**Task to carry out**: The listing must be reproduced in full, exactly as it stands.

-- BEGIN Data to use --

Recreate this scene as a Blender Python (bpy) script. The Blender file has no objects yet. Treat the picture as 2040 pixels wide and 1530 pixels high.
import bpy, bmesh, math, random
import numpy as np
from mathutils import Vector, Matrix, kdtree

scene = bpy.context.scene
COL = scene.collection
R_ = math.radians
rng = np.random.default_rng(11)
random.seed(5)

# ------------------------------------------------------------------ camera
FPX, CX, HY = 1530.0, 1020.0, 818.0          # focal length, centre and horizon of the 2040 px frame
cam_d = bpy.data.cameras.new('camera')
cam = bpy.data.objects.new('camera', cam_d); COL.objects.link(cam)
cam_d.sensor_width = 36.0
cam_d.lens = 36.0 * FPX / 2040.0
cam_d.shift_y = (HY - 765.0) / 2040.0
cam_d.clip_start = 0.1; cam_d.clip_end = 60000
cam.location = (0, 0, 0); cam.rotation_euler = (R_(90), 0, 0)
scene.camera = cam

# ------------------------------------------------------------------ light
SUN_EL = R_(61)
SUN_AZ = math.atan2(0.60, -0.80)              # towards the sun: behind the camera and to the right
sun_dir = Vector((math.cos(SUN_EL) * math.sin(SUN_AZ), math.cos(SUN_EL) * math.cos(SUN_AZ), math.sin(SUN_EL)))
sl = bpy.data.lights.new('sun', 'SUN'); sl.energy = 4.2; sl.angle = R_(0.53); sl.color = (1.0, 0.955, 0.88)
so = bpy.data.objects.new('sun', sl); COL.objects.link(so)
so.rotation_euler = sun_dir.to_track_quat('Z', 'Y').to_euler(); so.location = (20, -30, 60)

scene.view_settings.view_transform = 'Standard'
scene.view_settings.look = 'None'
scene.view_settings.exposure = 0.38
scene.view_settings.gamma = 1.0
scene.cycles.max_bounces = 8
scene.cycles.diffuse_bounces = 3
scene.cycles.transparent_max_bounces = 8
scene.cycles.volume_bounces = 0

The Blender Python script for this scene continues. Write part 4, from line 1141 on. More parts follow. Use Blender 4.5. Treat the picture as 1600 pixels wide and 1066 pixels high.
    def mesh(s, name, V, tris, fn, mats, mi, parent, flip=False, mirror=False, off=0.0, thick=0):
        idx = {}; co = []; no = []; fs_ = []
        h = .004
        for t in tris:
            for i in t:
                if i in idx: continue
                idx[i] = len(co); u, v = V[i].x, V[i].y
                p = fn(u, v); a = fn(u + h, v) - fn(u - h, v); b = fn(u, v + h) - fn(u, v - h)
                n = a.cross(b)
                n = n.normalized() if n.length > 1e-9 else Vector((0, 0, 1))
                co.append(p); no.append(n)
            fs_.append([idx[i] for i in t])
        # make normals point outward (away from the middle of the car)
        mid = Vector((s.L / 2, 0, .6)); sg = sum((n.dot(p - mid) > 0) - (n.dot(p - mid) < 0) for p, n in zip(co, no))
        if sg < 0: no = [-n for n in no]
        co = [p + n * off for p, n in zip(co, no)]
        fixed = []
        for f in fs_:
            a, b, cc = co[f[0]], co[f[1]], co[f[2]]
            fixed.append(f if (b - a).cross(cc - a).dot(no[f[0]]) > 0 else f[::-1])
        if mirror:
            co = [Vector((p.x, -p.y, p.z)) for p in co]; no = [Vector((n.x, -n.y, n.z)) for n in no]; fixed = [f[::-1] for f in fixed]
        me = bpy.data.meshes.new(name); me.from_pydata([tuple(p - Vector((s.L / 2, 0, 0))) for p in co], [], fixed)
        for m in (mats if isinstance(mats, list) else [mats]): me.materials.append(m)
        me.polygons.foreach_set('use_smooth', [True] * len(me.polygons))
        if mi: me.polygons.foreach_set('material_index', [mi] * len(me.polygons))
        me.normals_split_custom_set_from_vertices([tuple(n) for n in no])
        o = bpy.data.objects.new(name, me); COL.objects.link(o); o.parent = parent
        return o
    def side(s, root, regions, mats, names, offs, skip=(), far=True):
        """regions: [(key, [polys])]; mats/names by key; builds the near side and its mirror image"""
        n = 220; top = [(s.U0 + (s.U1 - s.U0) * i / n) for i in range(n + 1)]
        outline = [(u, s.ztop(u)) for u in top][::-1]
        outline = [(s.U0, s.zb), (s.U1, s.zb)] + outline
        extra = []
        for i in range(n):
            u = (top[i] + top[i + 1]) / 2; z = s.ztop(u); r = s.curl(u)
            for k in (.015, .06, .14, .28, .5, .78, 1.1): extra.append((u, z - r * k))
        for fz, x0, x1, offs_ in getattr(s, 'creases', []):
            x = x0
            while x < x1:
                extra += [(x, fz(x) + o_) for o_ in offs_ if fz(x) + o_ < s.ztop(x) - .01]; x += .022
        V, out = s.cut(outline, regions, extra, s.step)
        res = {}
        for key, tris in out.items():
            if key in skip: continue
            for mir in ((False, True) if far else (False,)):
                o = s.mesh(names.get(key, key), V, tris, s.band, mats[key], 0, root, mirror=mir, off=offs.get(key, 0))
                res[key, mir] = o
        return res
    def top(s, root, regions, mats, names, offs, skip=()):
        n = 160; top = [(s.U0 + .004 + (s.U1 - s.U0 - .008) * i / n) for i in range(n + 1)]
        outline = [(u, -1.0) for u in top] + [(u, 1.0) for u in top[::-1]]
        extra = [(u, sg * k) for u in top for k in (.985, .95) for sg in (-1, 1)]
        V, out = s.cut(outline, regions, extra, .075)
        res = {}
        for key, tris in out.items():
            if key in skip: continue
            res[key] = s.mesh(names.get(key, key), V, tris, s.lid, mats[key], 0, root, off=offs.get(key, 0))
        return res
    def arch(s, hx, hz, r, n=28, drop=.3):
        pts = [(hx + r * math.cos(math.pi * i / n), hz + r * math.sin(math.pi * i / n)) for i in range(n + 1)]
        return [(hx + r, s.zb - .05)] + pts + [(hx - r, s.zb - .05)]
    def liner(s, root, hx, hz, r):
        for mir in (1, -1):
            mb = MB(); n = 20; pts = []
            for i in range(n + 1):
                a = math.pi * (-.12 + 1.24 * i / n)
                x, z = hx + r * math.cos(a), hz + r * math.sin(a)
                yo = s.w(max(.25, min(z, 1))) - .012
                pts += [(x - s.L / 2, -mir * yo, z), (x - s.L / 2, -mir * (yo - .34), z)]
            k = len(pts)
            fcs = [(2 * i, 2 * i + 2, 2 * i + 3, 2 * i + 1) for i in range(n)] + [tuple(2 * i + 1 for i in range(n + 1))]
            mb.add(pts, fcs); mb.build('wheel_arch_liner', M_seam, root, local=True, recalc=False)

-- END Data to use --

**Reply**:
Recreate this scene as a Blender Python (bpy) script. The Blender file has no objects yet. Treat the picture as 2040 pixels wide and 1530 pixels high.
import bpy, bmesh, math, random
import numpy as np
from mathutils import Vector, Matrix, kdtree

scene = bpy.context.scene
COL = scene.collection
R_ = math.radians
rng = np.random.default_rng(11)
random.seed(5)

# ------------------------------------------------------------------ camera
FPX, CX, HY = 1530.0, 1020.0, 818.0          # focal length, centre and horizon of the 2040 px frame
cam_d = bpy.data.cameras.new('camera')
cam = bpy.data.objects.new('camera', cam_d); COL.objects.link(cam)
cam_d.sensor_width = 36.0
cam_d.lens = 36.0 * FPX / 2040.0
cam_d.shift_y = (HY - 765.0) / 2040.0
cam_d.clip_start = 0.1; cam_d.clip_end = 60000
cam.location = (0, 0, 0); cam.rotation_euler = (R_(90), 0, 0)
scene.camera = cam

# ------------------------------------------------------------------ light
SUN_EL = R_(61)
SUN_AZ = math.atan2(0.60, -0.80)              # towards the sun: behind the camera and to the right
sun_dir = Vector((math.cos(SUN_EL) * math.sin(SUN_AZ), math.cos(SUN_EL) * math.cos(SUN_AZ), math.sin(SUN_EL)))
sl = bpy.data.lights.new('sun', 'SUN'); sl.energy = 4.2; sl.angle = R_(0.53); sl.color = (1.0, 0.955, 0.88)
so = bpy.data.objects.new('sun', sl); COL.objects.link(so)
so.rotation_euler = sun_dir.to_track_quat('Z', 'Y').to_euler(); so.location = (20, -30, 60)

scene.view_settings.view_transform = 'Standard'
scene.view_settings.look = 'None'
scene.view_settings.exposure = 0.38
scene.view_settings.gamma = 1.0
scene.cycles.max_bounces = 8
scene.cycles.diffuse_bounces = 3
scene.cycles.transparent_max_bounces = 8
scene.cycles.volume_bounces = 0

The Blender Python script for this scene continues. Write part 4, from line 1141 on. More parts follow. Use Blender 4.5. Treat the picture as 1600 pixels wide and 1066 pixels high.
    def mesh(s, name, V, tris, fn, mats, mi, parent, flip=False, mirror=False, off=0.0, thick=0):
        idx = {}; co = []; no = []; fs_ = []
        h = .004
        for t in tris:
            for i in t:
                if i in idx: continue
                idx[i] = len(co); u, v = V[i].x, V[i].y
                p = fn(u, v); a = fn(u + h, v) - fn(u - h, v); b = fn(u, v + h) - fn(u, v - h)
                n = a.cross(b)
                n = n.normalized() if n.length > 1e-9 else Vector((0, 0, 1))
                co.append(p); no.append(n)
            fs_.append([idx[i] for i in t])
        # make normals point outward (away from the middle of the car)
        mid = Vector((s.L / 2, 0, .6)); sg = sum((n.dot(p - mid) > 0) - (n.dot(p - mid) < 0) for p, n in zip(co, no))
        if sg < 0: no = [-n for n in no]
        co = [p + n * off for p, n in zip(co, no)]
        fixed = []
        for f in fs_:
            a, b, cc = co[f[0]], co[f[1]], co[f[2]]
            fixed.append(f if (b - a).cross(cc - a).dot(no[f[0]]) > 0 else f[::-1])
        if mirror:
            co = [Vector((p.x, -p.y, p.z)) for p in co]; no = [Vector((n.x, -n.y, n.z)) for n in no]; fixed = [f[::-1] for f in fixed]
        me = bpy.data.meshes.new(name); me.from_pydata([tuple(p - Vector((s.L / 2, 0, 0))) for p in co], [], fixed)
        for m in (mats if isinstance(mats, list) else [mats]): me.materials.append(m)
        me.polygons.foreach_set('use_smooth', [True] * len(me.polygons))
        if mi: me.polygons.foreach_set('material_index', [mi] * len(me.polygons))
        me.normals_split_custom_set_from_vertices([tuple(n) for n in no])
        o = bpy.data.objects.new(name, me); COL.objects.link(o); o.parent = parent
        return o
    def side(s, root, regions, mats, names, offs, skip=(), far=True):
        """regions: [(key, [polys])]; mats/names by key; builds the near side and its mirror image"""
        n = 220; top = [(s.U0 + (s.U1 - s.U0) * i / n) for i in range(n + 1)]
        outline = [(u, s.ztop(u)) for u in top][::-1]
        outline = [(s.U0, s.zb), (s.U1, s.zb)] + outline
        extra = []
        for i in range(n):
            u = (top[i] + top[i + 1]) / 2; z = s.ztop(u); r = s.curl(u)
            for k in (.015, .06, .14, .28, .5, .78, 1.1): extra.append((u, z - r * k))
        for fz, x0, x1, offs_ in getattr(s, 'creases', []):
            x = x0
            while x < x1:
                extra += [(x, fz(x) + o_) for o_ in offs_ if fz(x) + o_ < s.ztop(x) - .01]; x += .022
        V, out = s.cut(outline, regions, extra, s.step)
        res = {}
        for key, tris in out.items():
            if key in skip: continue
            for mir in ((False, True) if far else (False,)):
                o = s.mesh(names.get(key, key), V, tris, s.band, mats[key], 0, root, mirror=mir, off=offs.get(key, 0))
                res[key, mir] = o
        return res
    def top(s, root, regions, mats, names, offs, skip=()):
        n = 160; top = [(s.U0 + .004 + (s.U1 - s.U0 - .008) * i / n) for i in range(n + 1)]
        outline = [(u, -1.0) for u in top] + [(u, 1.0) for u in top[::-1]]
        extra = [(u, sg * k) for u in top for k in (.985, .95) for sg in (-1, 1)]
        V, out = s.cut(outline, regions, extra, .075)
        res = {}
        for key, tris in out.items():
            if key in skip: continue
            res[key] = s.mesh(names.get(key, key), V, tris, s.lid, mats[key], 0, root, off=offs.get(key, 0))
        return res
    def arch(s, hx, hz, r, n=28, drop=.3):
        pts = [(hx + r * math.cos(math.pi * i / n), hz + r * math.sin(math.pi * i / n)) for i in range(n + 1)]
        return [(hx + r, s.zb - .05)] + pts + [(hx - r, s.zb - .05)]
    def liner(s, root, hx, hz, r):
        for mir in (1, -1):
            mb = MB(); n = 20; pts = []
            for i in range(n + 1):
                a = math.pi * (-.12 + 1.24 * i / n)
                x, z = hx + r * math.cos(a), hz + r * math.sin(a)
                yo = s.w(max(.25, min(z, 1))) - .012
                pts += [(x - s.L / 2, -mir * yo, z), (x - s.L / 2, -mir * (yo - .34), z)]
            k = len(pts)
            fcs = [(2 * i, 2 * i + 2, 2 * i + 3, 2 * i + 1) for i in range(n)] + [tuple(2 * i + 1 for i in range(n + 1))]
            mb.add(pts, fcs); mb.build('wheel_arch_liner', M_seam, root, local=True, recalc=False)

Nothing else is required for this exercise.